One nice thing about making the kids responsible for their upsets is that when they are focused on problem-solving, they move away from raw emotion. Another nice thing about releasing the solution to the parties involved is that such a plan enables the kids to advance from a disempowered state to an empowered one.

 

None of the above ideas works in all situations of voiced teenage angst. Sometimes, none of the above ideas works at all. I believe, however, that some of the above ideas work some of the time and that, as such, the above ideas constitute a treasury of parental responses worth maintaining.

 

After all, it’s normal to have feelings, especially to have heightened ones during hormonal swings. As women who have gone through pregnancy and childbirth, we can empathize with our crew’s endocrinatic ups and downs. As their mothers, we want to understand and to help them.

 

Next time your gawky kid, the one who towers above you, or your savvy child, the one whose fashion sense wildly differs from your own, opens his or her yap, in a rude way, to complain, because you are the epitome of their security, make your response mindful.
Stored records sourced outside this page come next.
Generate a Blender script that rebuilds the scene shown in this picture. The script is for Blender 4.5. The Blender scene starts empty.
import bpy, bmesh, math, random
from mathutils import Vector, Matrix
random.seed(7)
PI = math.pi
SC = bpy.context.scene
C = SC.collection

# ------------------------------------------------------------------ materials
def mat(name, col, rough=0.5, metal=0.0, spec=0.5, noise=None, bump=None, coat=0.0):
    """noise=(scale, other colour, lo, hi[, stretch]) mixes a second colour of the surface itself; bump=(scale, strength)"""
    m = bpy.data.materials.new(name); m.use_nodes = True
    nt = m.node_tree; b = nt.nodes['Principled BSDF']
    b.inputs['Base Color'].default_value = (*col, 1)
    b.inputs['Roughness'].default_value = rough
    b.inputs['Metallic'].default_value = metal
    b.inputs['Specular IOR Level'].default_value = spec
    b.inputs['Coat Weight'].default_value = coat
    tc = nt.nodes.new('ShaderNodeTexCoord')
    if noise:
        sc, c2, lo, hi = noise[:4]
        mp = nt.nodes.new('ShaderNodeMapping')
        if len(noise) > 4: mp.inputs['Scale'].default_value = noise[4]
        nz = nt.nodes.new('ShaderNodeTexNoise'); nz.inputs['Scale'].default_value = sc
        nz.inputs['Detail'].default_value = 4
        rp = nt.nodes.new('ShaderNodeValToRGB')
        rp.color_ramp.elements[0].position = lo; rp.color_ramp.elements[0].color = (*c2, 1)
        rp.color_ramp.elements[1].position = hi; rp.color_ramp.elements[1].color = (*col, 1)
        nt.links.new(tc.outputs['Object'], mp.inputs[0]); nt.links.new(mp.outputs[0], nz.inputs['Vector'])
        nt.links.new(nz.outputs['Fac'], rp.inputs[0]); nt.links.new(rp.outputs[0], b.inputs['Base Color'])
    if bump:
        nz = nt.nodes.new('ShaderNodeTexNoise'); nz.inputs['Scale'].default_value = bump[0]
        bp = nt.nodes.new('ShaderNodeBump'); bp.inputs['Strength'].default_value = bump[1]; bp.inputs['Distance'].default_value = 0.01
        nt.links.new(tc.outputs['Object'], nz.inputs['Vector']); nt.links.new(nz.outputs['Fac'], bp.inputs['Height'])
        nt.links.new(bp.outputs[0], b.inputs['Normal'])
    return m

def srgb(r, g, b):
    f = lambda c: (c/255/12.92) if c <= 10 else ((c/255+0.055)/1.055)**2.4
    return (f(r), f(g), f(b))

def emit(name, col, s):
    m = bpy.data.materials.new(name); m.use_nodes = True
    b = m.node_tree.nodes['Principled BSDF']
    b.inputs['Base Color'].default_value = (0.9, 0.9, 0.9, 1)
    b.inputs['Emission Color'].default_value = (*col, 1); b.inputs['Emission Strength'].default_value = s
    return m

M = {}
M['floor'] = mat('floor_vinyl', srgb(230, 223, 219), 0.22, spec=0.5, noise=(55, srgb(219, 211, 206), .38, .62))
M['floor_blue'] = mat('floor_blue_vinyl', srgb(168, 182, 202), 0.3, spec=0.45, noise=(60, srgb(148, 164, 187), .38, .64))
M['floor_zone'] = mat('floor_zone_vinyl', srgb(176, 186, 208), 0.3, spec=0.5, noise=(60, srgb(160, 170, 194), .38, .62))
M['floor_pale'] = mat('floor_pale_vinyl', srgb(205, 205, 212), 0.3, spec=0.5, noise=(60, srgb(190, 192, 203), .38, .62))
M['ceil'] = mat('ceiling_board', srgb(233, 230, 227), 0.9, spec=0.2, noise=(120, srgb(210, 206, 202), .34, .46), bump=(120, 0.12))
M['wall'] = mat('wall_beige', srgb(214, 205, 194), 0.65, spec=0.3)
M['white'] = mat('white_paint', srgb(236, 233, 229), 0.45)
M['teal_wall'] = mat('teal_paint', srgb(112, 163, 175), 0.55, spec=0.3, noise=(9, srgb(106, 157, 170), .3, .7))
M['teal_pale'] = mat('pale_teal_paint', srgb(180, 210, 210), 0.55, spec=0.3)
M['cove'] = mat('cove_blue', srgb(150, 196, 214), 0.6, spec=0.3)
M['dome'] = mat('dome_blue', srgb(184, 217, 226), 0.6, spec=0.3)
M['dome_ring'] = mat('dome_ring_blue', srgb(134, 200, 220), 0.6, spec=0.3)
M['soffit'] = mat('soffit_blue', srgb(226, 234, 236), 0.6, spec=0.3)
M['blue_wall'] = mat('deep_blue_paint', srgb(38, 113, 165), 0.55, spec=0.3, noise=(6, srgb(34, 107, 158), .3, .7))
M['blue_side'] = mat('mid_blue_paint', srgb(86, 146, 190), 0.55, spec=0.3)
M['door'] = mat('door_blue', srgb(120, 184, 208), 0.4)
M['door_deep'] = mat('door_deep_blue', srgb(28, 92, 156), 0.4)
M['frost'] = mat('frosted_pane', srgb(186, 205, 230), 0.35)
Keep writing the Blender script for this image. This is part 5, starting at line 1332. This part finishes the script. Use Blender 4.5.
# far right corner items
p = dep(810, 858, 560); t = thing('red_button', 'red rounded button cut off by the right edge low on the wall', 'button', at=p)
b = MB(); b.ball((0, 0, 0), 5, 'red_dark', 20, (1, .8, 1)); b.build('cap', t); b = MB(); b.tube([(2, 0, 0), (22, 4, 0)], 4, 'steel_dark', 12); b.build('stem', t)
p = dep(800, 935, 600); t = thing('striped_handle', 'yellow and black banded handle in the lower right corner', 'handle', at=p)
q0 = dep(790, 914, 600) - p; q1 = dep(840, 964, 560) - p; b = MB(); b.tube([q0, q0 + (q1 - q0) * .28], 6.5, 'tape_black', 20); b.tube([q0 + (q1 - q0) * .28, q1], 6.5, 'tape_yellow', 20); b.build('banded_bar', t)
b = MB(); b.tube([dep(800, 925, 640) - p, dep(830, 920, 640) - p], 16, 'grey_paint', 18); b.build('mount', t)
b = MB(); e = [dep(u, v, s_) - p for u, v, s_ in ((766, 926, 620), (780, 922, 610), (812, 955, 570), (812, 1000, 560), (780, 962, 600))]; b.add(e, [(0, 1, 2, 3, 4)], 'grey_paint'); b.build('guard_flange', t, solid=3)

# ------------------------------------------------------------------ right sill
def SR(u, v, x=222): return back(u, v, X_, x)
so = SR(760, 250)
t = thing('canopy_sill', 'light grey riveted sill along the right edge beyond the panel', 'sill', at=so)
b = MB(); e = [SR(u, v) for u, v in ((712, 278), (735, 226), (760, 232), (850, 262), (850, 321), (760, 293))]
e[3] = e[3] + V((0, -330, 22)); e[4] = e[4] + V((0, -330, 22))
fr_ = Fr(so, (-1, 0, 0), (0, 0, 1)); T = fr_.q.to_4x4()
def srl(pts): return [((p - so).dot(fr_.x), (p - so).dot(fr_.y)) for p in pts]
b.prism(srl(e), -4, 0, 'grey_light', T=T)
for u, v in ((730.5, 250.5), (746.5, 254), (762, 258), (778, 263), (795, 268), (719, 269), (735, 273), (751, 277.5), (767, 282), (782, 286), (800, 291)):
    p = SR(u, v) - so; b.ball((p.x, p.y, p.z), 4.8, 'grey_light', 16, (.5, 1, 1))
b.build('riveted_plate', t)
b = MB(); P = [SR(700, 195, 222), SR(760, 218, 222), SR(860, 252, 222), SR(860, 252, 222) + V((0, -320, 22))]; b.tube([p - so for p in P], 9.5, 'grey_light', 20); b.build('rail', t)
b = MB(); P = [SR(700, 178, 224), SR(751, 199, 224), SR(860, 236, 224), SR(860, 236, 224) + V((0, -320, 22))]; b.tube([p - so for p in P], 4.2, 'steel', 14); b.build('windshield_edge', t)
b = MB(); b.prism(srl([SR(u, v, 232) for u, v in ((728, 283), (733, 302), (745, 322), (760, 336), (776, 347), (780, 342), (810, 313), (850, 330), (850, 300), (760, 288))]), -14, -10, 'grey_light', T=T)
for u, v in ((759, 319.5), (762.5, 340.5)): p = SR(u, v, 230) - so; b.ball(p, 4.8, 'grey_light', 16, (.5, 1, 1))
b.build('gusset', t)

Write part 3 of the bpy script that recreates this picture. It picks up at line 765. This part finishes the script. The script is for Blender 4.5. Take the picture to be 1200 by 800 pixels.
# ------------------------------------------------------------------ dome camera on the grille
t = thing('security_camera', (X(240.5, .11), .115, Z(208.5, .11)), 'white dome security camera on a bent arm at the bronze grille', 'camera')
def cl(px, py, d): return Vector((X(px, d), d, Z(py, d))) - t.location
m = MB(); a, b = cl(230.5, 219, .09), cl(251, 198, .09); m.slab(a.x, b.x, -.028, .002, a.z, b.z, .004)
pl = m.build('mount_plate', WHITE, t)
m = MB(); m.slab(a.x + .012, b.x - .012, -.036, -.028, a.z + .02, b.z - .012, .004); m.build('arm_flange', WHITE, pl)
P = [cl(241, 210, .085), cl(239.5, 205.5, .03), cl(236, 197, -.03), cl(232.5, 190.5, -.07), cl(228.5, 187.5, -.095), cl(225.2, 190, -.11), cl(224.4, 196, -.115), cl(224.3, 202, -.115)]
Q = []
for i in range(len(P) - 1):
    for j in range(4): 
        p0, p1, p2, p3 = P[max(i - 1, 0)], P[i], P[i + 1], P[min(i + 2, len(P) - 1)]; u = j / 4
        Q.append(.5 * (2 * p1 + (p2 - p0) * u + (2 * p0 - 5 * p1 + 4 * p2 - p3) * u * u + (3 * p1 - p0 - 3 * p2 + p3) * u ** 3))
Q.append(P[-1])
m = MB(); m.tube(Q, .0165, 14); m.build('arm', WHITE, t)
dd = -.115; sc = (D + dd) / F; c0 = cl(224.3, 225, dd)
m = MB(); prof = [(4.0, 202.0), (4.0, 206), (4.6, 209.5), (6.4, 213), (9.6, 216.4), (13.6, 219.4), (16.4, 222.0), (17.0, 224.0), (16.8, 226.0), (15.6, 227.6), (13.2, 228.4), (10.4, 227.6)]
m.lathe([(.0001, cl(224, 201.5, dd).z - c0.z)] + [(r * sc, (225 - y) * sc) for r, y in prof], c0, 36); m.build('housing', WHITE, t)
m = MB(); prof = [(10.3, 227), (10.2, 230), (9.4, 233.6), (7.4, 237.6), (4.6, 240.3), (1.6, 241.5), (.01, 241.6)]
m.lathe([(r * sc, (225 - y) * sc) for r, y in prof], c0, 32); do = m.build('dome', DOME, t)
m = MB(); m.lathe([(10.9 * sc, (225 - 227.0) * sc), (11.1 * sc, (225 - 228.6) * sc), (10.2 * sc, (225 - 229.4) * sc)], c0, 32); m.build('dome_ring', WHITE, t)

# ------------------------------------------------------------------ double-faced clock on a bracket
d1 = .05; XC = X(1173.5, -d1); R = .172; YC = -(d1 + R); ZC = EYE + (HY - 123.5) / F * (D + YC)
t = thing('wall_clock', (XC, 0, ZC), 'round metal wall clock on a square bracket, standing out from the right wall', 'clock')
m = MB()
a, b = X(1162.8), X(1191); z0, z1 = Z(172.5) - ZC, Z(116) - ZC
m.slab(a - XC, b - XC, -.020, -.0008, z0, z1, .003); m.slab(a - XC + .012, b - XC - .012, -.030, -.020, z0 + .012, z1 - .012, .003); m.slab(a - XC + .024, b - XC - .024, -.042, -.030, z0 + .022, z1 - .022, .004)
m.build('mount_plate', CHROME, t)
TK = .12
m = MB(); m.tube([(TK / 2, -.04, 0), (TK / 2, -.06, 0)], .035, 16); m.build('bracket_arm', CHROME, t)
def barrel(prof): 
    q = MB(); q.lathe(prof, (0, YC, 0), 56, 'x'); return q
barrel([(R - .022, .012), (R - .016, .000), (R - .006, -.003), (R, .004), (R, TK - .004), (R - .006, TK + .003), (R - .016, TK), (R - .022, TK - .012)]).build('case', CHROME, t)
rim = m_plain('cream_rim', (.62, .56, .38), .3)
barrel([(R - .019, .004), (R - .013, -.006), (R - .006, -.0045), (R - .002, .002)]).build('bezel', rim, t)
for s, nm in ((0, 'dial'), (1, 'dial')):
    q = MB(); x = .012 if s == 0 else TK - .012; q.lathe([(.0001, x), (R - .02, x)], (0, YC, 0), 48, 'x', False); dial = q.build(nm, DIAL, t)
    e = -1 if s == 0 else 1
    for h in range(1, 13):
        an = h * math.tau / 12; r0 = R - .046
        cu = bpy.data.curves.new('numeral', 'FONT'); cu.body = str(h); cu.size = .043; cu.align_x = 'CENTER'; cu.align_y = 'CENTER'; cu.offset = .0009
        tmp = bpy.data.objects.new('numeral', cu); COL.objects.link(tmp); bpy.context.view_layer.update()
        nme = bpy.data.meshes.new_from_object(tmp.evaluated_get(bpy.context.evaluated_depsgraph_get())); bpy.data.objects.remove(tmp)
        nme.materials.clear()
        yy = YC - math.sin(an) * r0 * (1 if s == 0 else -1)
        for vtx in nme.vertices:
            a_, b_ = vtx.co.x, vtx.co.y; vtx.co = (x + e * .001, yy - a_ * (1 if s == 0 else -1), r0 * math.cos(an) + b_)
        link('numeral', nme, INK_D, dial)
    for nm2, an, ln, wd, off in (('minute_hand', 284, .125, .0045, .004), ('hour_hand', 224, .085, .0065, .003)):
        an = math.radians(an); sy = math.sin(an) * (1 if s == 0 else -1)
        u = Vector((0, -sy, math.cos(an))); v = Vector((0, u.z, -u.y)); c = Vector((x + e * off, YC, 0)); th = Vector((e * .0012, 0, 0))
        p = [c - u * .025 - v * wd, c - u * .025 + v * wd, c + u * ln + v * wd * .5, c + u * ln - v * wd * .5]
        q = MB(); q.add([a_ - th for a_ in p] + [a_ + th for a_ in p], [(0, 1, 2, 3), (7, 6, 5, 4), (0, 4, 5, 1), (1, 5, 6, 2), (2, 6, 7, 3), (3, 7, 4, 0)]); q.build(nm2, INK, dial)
We don’t want to teach our young men and women to stymie their feelings, or to stop conveying their knowledge of their discovered fears, hurts and frustrations.

 

We do need to teach them, however, that such articulations have a means and a mode and that when let loose without constraint can be damaging. By all means, validate your children, but if you have to grab a cup of coffee, take a bubble bath or consult an expert before or after, please do so.